Команда пришла ко мне сама. Вернее, пришли незнакомые между собой люди и сказали: „Мы хотим вам помогать“. Эти люди и стали моей командой, опорой и в конечном счете победой. Среди них были и студенты университета, но большинство не имело к университету никакого отношения. Инженеры, гуманитарии, рабочие. Кстати, с того же Балтийского завода! Я был уже не один: со мной и за меня очень серьезно работали пять десятков добровольных помощников. В моем архиве хранится снимок, сделанный уже после предвыборной кампании: коллективное фото в память о тех днях черновой и бесплатной — за идею! — работы.

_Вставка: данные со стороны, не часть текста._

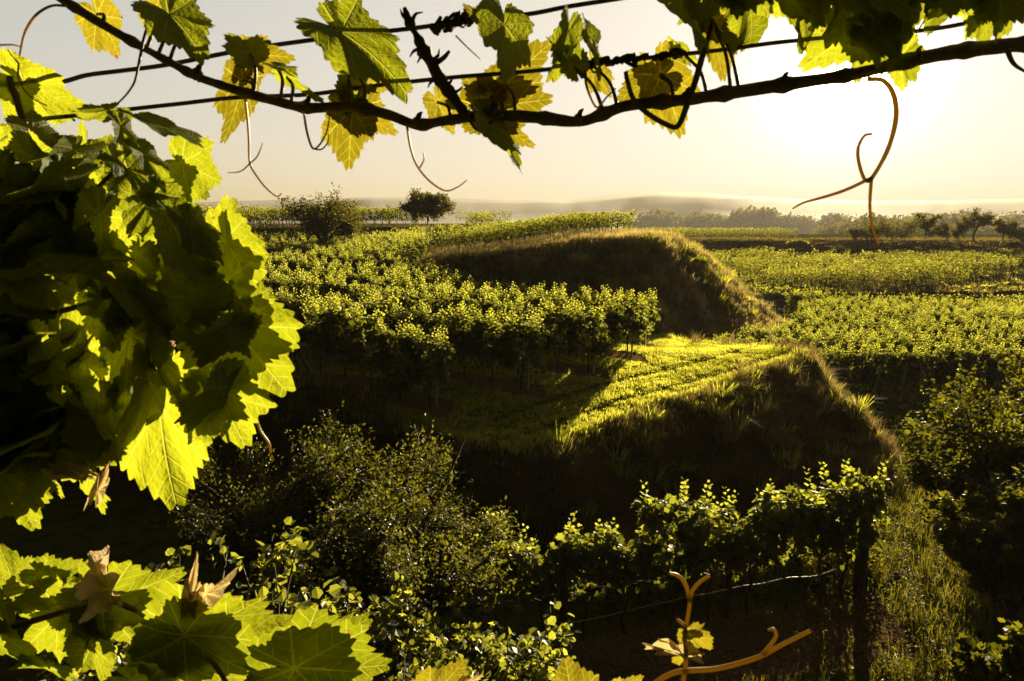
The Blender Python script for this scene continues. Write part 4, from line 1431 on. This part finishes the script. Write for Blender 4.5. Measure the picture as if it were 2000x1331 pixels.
#            junction     tip        D    yaw pitch kind w
TOP = [((190, 28), (262, 132), 1.03, 10, 8, 'y', 1.0), ((298, 30), (345, -28), 1.03, 0, 20, 'y', 1.1), ((330, 28), (425, 112), .97, 'k', 0, 'g', .75), ((345, 45), (395, 90), .99, 'k', 0, 'g', .8),
       ((488, 106), (440, 52), .98, 'k', 0, 'g', .8), ((488, 106), (592, 118), 1.02, 8, 10, 'y', .72), ((540, 130), (590, 152), .97, 'k', 0, 'g', .9), ((560, 150), (640, 205), .98, 55, 0, 'g', .6),
       ((475, 158), (452, 300), 1.03, 5, 5, 'y', .80), ((482, 150), (500, 105), 1.04, 0, 10, 'y', 1.0), ((695, 195), (662, 105), 1.03, 5, 10, 'g', .8), ((700, 150), (778, 190), 1.04, -10, 10, 'y', .8), ((690, 212), (676, 352), 1.02, 5, 5, 'y', .95),
       ((690, 212), (790, 275), 1.04, 15, 8, 'y', .7), ((665, 62), (838, 165), .97, 'k', 0, 'g', .62), ((660, 55), (640, 40), .98, 0, -20, 'g', 1.5), ((855, 200), (894, 279), 1.02, 5, 5, 'y', .75),
       ((948, 212), (1100, 195), 1.04, 0, 6, 'y', .95), ((985, 165), (1092, 78), 1.05, 5, 10, 'y', .9), ((960, 190), (890, 140), 1.04, 0, 0, 'y', .9), ((985, 48), (992, 182), .97, 'k', 0, 'g', .75), ((955, 48), (975, -18), 1.03, 10, 5, 'y', .9),
       ((950, 40), (897, 15), 1.02, 0, 10, 'y', .8), ((1110, 60), (1095, 178), .98, 'k', 0, 'g', .55), ((1120, 130), (1075, 55), .98, 'k', 0, 'g', .6), ((1150, 72), (1182, 190), 1.0, 'k', 0, 'g', .5), ((1160, 130), (1200, 210), 1.03, 30, 0, 'y', .6),
       ((955, 242), (1042, 356), .98, 'k', 0, 'g', .5), ((955, 232), (1052, 300), 1.02, 5, 5, 'y', .55), ((1290, 145), (1342, 288), 1.04, 5, 5, 'y', .85), ((1290, 150), (1190, 205), 1.04, -5, 5, 'y', .8), ((1340, 110), (1302, 56), 1.03, 15, -5, 'g', .7), ((1392, 42), (1412, 180), 1.04, 0, 5, 'y', .75),
       ((1390, 45), (1452, 100), 1.05, 0, 0, 'y', .7)]
CANE = catmull([np.array((p[0], p[1], 0.)) for p in [(130, 5), (200, 48), (270, 88), (330, 121), (385, 150), (430, 166), (480, 182), (540, 198), (600, 211), (690, 209), (760, 225), (815, 244), (870, 236), (960, 226),
                       (1050, 230), (1130, 238), (1180, 222), (1230, 206), (1340, 195), (1400, 186), (1530, 166), (1640, 150), (1700, 138)]], 8)
for j, t, D, yw, pt, kd, w in TOP:
    put_leaf(top, j, t, D, yw, pt, kd, w)
    q = CANE[np.argmin((CANE[:, 0] - j[0] - 25) ** 2 + (CANE[:, 1] - j[1]) ** 2)]
    d = math.hypot(q[0] - j[0], q[1] - j[1])
    if 14 < d < 150:
        put_tube(top, 'petiole', [(j[0], j[1]), ((j[0] + q[0]) / 2 + 8, (j[1] + q[1]) / 2 - 8), (q[0], q[1])], [D, (D + 1) / 2 - .01, 1.0], [3.0, 3.2, 4.0], M['cane'], 5, 6)

# --- leaves in front of and around the sun
sunny = fore_root(1700, 40, .98, 'dark cluster of vine leaves hanging in front of the low sun')
put_tube(sunny, 'cane', [(1250, -60), (1400, -45), (1560, -30), (1700, -10), (1850, 0), (2050, -10)], .98, 8, M['cane'])
for j, t, D, yw, pt, kd, w in [((1330, -8), (1500, 30), .96, 10, -50, 'g', .6), ((1450, -30), (1600, 48), .97, 5, -48, 'g', .7), ((1400, -10), (1312, 30), .97, 0, -30, 'g', .8), ((1560, -10), (1690, 60), .96, 10, -45, 'g', .85), ((1650, -40), (1770, 45), .95, -10, -45, 'g', .9),
                               ((1600, -30), (1640, 40), .94, 0, -40, 'g', 1.2), ((1690, 45), (1545, 150), 1.02, 0, 5, 'g', .95), ((1690, 45), (1675, 185), 1.03, 0, 0, 'g', .8), ((1700, 55), (1842, 105), .97, 10, -35, 'g', .7), ((1760, 110), (1838, 152), .98, 20, -30, 'g', .9),
                               ((1760, 20), (1840, 80), .96, 10, -40, 'g', 1.0), ((1890, -20), (1815, 30), .97, 0, -25, 'g', .9), ((1915, 5), (1895, 82), .98, 15, -15, 'g', .7), ((1930, -5), (1990, 85), .96, 20, -35, 'g', .9), ((1960, -10), (2040, 60), .95, 0, -30, 'g', 1.0),
                               ((1850, -30), (1900, 60), .95, 10, -45, 'g', 1.2), ((1780, -25), (1800, 20), .95, 0, -40, 'g', 1.4)]:
    put_leaf(sunny, j, t, D, yw, pt, kd, w)

for j, t, D in [((1340, -20), (1420, 20), 1.1), ((1420, -40), (1490, 20), 1.12), ((1480, -50), (1560, 30), 1.1), ((1560, -30), (1640, 45), 1.12), ((1620, -20), (1700, 60), 1.1), ((1690, -30), (1750, 40), 1.12), ((1740, 0), (1810, 60), 1.1), ((1810, -40), (1850, 30), 1.12),
                ((1880, -40), (1900, 50), 1.1), ((1940, -30), (1960, 50), 1.12), ((1990, -20), (2010, 50), 1.1), ((1600, -60), (1700, 20), 1.2), ((1500, -60), (1590, 10), 1.2), ((1700, -60), (1790, 20), 1.2), ((1840, -60), (1930, 20), 1.2), ((1940, -60), (2030, 10), 1.2), ((1380, -60), (1470, 0), 1.2)]:
    put_leaf(sunny, j, t, D, None, None, 'g', 1.0)

for j, t, D in [((1330, -25), (1400, 22), .9), ((1390, -35), (1460, 28), .91), ((1450, -40), (1530, 34), .9), ((1520, -35), (1590, 44), .92), ((1580, -20), (1665, 50), .9), ((1640, -30), (1730, 48), .91), ((1710, -20), (1770, 60), .9), ((1770, -40), (1845, 25), .91),
                ((1850, -30), (1925, 40), .9), ((1915, -20), (1975, 60), .91), ((1960, -30), (2020, 70), .9), ((1700, 60), (1790, 110), .95)]:
    put_leaf(sunny, j, t, D, None, None, 'g', 1.0)

# --- the mass of leaves down one side
mass = fore_root(60, 600, 1.0, 'dense dark mass of vine leaves with glowing yellow edges filling one side')
put_tube(mass, 'cane', [(-60, 640), (60, 620), (120, 608), (200, 585), (270, 562), (330, 552)], .93, [7, 6, 5, 4], M['cane'])
put_tube(mass, 'cane', [(-40, 900), (40, 700), (70, 500), (60, 300), (20, 150)], 1.0, [10, 9, 8, 7], M['cane'])
put_tube(mass, 'cane', [(40, 800), (180, 790), (300, 770), (365, 745)], .96, [6, 5, 4], M['cane'])
put_tube(mass, 'tendril', [(495, 800), (508, 840), (525, 866), (528, 885)], .95, 2.5, M['tendril'])
SCALE = 1.2
EDGE = [((405, 575), (432, 402), 1.03, 5, 5, .72), ((440, 470), (495, 560), 1.04, 0, 0, .75), ((335, 548), (385, 668), 1.02, 0, 0, 1.05), ((330, 545), (460, 600), 1.03, 0, 0, .8), ((205, 588), (225, 672), 1.0, 0, 0, .85), ((205, 585), (290, 640), 1.0, 0, 0, .6),
        ((455, 635), (545, 742), 1.03, 0, 0, 1.0), ((450, 640), (575, 670), 1.04, 0, 0, .75), ((460, 640), (470, 585), 1.02, 0, 10, 1.0), ((425, 765), (478, 862), 1.0, 0, 0, .95), ((420, 760), (505, 800), 1.02, 0, 0, .8), ((255, 655), (138, 822), 1.0, 10, 0, .6), ((285, 650), (240, 775), 1.02, 35, 0, .5), ((312, 790), (342, 982), 1.0, 8, 0, .55),
        ((355, 318), (425, 352), 1.02, 0, 0, 1.1), ((350, 345), (400, 385), 1.03, 0, 0, 1.0), ((290, 400), (345, 455), 1.04, 0, 0, 1.0), ((280, 420), (320, 500), 1.05, 0, 0, .8), ((45, 160), (152, 214), 1.0, 15, -10, .6), ((40, 170), (10, 225), 1.0, 0, 0, .9),
        ((150, 420), (115, 490), 1.05, 0, 0, .8), ((40, 410), (5, 430), 1.05, 0, 0, 1.0), ((120, 660), (75, 670), 1.05, 0, 0, 1.0), ((90, 650), (85, 690), 1.05, 10, 0, 1.0), ((170, 300), (150, 240), 1.03, 0, 0, .6), ((60, 855), (105, 975), 1.0, 20, 0, .55), ((25, 945), (62, 1020), .98, 0, 0, .9),
        ((175, 930), (190, 1000), .98, 20, 0, .7)]
for j, t, D, yw, pt, w in EDGE:
    put_leaf(mass, j, t, D - (.09 if j[0] > 190 and j[1] > 460 else 0), yw + float(lr.normal(0, 6)), pt + float(lr.normal(0, 6)), 'g', w)
SCALE = 1.0
DARK = [((335, 430), (402, 572), .95), ((370, 440), (440, 520), .96), ((445, 640), (390, 725), .96), ((450, 640), (500, 700), .96), ((430, 760), (372, 862), .95), ((300, 240), (428, 292), .95), ((215, 215), (150, 240), .97), ((235, 245), (260, 320), .95), ((280, 300), (330, 380), .94),
        ((250, 330), (340, 420), .94), ((300, 380), (250, 470), .94), ((240, 560), (335, 660), .95), ((330, 640), (400, 690), .95), ((300, 700), (360, 790), .95), ((290, 740), (250, 900), .94)]
for j, t, D in DARK:
    put_leaf(mass, j, t, D - .06, 'k', 0, 'g', .5)
SCALE = .95
inner = fore_root(40, 450, .9, 'shaded inner leaves in front of the glowing leaf mass, almost black')
put_tube(inner, 'cane', [(-60, 420), (60, 440), (150, 400), (230, 330)], .93, [6, 5, 4], M['cane'])
put_tube(inner, 'cane', [(-60, 760), (60, 740), (150, 700), (200, 640)], .93, [6, 5, 4], M['cane'])


def right_edge(y):
    return np.interp(y, [180, 230, 300, 380, 480, 560, 620, 700, 780, 860, 920, 960], [30, 130, 250, 310, 290, 210, 120, 190, 270, 250, 150, 60])


cnt = 0
while cnt < 84:
    y = lr.uniform(200, 930); x = lr.uniform(-60, 340)
    a = lr.uniform(0, 2 * math.pi)
    L = lr.uniform(95, 150)
    tx, ty = x + math.cos(a) * L, y + abs(math.sin(a)) * L * (1 if lr.random() < .8 else -1)
    if max(x, tx) > right_edge(min(max(y, 0), 950)) + 5 or ty < 195 or ty > 950: continue
    put_leaf(inner, (x, y), (tx, ty), float(lr.uniform(.89, 1.0)), 'k' if lr.random() < .45 else None, float(lr.normal(-20, 14)), 'g', .85)
    cnt += 1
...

Но все же дело решили теледебаты. Мне не удалось провести их в первом туре. Но когда во второй тур вышли мы с Рачиным, руководство телевидения дало наконец согласие на дебаты. То, что мне для победы в первом туре не хватило каких-то полутора процентов, лишь разжигало азарт предвыборной борьбы. Рачин от телепоединка не уклонился и целый вечер, три с половиной часа, мы были в кадре.
В день выборов я наконец мог выспаться. А потом, проголосовав за своего кандидата (Валерия Петропавловского, победившего на северной окраине Ленинграда, где я давно живу), мы с женой поехали за город. И целый день не думали ни об этих проклятых выборах, ни о завтрашних их результатах.

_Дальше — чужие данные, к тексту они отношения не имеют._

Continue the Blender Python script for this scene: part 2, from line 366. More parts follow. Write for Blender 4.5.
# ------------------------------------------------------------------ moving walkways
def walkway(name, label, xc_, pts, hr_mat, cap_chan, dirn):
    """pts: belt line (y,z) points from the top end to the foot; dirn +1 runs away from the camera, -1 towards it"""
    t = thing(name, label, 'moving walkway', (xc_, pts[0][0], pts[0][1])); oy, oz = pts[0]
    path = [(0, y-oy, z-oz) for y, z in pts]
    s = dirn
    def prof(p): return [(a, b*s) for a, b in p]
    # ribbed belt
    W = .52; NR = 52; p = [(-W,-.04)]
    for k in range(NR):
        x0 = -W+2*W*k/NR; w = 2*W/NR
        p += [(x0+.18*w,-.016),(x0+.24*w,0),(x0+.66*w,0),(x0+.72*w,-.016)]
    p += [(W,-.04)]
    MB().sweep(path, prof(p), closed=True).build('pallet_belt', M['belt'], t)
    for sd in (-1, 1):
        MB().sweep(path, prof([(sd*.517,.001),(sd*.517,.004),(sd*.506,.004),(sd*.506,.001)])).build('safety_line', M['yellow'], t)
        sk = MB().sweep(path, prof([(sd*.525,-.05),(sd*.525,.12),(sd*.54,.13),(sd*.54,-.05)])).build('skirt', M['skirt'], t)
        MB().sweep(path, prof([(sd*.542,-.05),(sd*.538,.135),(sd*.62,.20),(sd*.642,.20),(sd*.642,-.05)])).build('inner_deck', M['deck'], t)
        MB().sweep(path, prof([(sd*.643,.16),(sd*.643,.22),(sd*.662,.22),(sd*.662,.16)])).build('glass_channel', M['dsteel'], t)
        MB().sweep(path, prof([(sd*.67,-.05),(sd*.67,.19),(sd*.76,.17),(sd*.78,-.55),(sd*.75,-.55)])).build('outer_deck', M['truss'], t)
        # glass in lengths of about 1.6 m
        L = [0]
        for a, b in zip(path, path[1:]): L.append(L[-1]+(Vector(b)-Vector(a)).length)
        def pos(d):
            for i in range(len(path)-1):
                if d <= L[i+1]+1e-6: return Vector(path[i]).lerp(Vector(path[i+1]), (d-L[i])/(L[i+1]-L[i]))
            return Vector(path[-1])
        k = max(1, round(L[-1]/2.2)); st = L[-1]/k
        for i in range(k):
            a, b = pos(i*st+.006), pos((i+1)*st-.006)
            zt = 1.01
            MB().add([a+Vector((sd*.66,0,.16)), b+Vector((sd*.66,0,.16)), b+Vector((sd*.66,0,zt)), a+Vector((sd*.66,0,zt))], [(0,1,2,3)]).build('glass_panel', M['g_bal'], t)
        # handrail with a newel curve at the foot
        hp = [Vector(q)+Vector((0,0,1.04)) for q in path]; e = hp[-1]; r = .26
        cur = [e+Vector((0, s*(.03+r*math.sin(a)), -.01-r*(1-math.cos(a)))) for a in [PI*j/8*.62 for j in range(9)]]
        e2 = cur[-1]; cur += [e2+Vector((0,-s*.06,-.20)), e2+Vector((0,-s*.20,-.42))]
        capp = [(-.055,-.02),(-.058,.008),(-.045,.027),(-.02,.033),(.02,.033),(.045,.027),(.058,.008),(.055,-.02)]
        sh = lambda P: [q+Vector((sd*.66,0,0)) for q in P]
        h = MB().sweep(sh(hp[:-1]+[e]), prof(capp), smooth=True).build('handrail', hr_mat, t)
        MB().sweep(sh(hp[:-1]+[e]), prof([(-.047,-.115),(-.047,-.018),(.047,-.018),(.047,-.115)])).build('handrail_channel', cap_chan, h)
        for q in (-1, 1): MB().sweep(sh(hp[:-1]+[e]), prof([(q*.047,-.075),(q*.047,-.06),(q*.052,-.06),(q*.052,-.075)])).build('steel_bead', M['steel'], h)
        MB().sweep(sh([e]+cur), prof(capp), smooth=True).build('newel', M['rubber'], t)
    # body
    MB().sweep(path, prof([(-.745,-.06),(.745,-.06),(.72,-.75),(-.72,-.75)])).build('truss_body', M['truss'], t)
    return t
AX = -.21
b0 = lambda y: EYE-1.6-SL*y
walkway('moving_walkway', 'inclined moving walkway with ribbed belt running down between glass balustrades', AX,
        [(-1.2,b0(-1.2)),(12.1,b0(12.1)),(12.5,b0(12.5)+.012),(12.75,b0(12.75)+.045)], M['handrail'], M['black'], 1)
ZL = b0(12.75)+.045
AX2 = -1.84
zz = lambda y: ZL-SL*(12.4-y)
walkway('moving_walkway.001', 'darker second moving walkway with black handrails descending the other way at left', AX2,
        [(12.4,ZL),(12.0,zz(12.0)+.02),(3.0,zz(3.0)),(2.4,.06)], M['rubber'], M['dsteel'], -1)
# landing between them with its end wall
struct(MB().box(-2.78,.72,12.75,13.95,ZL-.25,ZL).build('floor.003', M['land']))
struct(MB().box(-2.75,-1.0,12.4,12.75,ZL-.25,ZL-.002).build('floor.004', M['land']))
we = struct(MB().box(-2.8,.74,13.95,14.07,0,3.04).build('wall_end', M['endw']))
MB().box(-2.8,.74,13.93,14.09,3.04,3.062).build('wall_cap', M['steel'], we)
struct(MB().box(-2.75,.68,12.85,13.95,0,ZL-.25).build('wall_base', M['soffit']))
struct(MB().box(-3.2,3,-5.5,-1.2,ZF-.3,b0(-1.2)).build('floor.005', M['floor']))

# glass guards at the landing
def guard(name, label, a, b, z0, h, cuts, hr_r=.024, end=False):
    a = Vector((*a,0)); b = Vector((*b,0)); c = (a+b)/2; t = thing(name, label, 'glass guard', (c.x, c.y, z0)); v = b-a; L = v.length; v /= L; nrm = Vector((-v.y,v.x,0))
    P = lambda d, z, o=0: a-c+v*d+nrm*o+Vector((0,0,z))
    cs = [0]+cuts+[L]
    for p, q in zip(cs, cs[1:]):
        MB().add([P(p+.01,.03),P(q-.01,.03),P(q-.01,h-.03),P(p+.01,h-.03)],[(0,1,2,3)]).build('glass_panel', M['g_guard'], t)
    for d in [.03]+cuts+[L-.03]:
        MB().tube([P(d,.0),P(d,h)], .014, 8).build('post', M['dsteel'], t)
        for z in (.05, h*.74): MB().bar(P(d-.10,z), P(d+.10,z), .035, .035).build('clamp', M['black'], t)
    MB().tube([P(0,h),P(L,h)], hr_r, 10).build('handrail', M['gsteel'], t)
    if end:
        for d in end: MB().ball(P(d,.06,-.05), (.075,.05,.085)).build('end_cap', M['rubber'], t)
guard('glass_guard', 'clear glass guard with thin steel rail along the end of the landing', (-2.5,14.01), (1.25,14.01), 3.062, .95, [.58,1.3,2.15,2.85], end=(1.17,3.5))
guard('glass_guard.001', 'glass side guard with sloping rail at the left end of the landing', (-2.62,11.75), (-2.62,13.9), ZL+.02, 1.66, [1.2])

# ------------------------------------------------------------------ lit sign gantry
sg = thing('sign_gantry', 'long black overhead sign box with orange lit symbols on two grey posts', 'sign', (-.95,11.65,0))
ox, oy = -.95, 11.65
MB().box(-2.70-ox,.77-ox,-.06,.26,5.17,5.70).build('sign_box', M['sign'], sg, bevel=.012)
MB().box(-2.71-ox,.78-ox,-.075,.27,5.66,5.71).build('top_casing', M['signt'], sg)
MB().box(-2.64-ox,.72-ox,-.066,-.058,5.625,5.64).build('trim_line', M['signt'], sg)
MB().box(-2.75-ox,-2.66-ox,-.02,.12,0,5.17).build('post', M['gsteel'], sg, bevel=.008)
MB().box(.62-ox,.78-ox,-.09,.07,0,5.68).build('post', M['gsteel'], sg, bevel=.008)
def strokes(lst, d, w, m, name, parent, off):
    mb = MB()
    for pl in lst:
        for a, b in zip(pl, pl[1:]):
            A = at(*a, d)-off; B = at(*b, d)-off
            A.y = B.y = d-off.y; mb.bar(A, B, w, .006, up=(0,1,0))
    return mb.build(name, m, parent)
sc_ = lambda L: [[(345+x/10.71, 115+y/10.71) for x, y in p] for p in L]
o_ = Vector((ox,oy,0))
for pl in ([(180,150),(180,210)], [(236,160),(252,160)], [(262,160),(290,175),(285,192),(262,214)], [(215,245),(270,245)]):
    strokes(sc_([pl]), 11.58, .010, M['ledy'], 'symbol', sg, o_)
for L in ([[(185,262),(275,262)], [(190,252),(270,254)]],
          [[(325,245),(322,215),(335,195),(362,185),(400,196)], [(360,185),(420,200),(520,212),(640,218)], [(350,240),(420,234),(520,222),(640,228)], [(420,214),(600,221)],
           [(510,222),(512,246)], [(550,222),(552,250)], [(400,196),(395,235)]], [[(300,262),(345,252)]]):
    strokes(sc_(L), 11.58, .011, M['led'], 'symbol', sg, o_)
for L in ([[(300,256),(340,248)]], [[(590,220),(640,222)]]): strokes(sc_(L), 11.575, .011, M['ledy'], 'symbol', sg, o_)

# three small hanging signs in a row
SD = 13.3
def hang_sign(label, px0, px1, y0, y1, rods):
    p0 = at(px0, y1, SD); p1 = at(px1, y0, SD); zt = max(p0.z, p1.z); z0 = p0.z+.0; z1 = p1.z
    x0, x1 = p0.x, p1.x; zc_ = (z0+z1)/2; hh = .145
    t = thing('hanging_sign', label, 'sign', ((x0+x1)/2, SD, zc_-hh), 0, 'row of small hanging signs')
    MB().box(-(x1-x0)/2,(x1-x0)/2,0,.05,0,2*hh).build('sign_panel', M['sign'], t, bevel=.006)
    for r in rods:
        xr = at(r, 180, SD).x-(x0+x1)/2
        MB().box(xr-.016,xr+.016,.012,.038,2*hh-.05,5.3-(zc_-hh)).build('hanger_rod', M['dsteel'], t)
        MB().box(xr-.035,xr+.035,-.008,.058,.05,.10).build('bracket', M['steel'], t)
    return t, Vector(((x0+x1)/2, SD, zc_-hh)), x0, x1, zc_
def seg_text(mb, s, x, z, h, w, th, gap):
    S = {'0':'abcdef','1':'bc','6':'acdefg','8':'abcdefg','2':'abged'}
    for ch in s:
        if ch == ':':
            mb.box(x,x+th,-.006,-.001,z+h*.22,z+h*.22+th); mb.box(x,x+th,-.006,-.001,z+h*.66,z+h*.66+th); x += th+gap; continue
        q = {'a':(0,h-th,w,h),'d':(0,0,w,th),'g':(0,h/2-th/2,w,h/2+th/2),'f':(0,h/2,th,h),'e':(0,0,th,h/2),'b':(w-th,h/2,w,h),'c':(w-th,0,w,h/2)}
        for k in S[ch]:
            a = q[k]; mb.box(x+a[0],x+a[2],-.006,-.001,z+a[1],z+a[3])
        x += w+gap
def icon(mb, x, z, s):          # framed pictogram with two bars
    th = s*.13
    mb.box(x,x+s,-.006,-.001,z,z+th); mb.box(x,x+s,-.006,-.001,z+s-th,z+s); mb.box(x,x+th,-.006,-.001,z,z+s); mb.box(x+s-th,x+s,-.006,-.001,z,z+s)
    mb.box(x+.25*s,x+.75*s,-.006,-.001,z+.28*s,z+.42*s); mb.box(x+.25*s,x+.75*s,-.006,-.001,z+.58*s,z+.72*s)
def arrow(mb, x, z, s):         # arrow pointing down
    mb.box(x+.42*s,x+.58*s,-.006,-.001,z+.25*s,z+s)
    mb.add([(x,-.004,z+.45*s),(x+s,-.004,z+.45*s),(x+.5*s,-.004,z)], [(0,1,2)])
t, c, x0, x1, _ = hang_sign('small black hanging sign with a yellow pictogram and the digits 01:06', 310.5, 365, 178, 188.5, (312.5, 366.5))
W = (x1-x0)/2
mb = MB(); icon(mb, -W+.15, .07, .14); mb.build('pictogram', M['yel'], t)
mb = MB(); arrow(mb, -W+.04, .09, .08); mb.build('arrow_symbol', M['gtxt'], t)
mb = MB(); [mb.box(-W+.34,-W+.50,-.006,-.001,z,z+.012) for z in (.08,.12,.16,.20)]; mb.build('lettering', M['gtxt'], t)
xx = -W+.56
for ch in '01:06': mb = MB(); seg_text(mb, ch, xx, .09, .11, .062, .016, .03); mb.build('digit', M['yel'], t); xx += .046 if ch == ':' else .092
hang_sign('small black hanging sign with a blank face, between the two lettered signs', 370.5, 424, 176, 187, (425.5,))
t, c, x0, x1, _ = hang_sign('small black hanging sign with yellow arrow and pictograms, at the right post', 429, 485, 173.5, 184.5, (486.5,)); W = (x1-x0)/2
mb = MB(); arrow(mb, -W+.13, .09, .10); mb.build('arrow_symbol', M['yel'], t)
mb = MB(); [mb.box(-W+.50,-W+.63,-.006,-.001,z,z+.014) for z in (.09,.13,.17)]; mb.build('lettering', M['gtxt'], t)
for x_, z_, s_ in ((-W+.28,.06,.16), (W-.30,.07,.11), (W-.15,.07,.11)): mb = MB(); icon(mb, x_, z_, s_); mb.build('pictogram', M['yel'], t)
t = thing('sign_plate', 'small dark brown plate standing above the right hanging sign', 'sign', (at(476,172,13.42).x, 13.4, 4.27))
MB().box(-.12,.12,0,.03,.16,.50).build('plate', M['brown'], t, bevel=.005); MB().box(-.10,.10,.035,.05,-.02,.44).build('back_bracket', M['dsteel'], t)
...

Уже часа в два ночи нас разбудили телефонным звонком победа! 76 с половиной процентов избирателей, трое из каждых четырех, пришедших на участки, проголосовали за меня.
На календаре было 10 апреля. Утром я узнал по радио о событиях в Тбилиси. (Я, конечно, не думал, что очень скоро мне как депутату придется работать в тбилисской комиссии.) Выругался про себя и сказал жене, что недоумки с генеральскими погонами опять применили силу, не думая о последствиях. Объявили о жертвах среди гражданского населения. (Потом мы узнали, что погибли шестнадцать женщин.) Это резануло по сердцу: вот цена непрофессионализма, цена всеобщего нашего дилетантства. В правительственном сообщении говорилось, что погибших просто затоптали, затолкали в толпе. На ум сразу пришли Ходынка и похороны Сталина: о газах и саперных лопатках мы еще не знали.
До I Съезда народных депутатов я больше о тбилисских событиях не думал. У каждого из нас за десятилетия выработался иммунитет к плохим новостям, особый, советский фермент в человеческой крови, подавляющий боль и, в конце концов, анестезирующий и душу, и совесть.
Тогда меня поглотила другая работа. Началась подготовка к Съезду, и несколько ленинградских депутатов попытались создать подобие будущей парламентской фракции. Активнее других были Юрий Болдырев, Александр Щелканов, Анатолий Денисов и Анатолий Ежелев.
Вскоре после выборов нас пригласили в обком партии, и тогдашний первый секретарь Юрий Соловьев стал учить новоиспеченных депутатов уму-разуму и излагать сценарий Съезда. Пришлось не слишком вежливо перебить первого секретаря: сценарий Съезда будем писать мы, депутаты. Соловьев это проглотил. Когда же после встречи я предложил депутатам остаться и подумать о ленинградской парламентской ячейке, Юрий Филиппович вдруг занервничал:
— Только не здесь! Делайте что хотите, но только не в Смольном!
На другой день мы собрались в Союзе журналистов. Там и работал до Съезда наш питерский депутатский штаб. Скоро приехали гонцы от москвичей, и дело завертелось.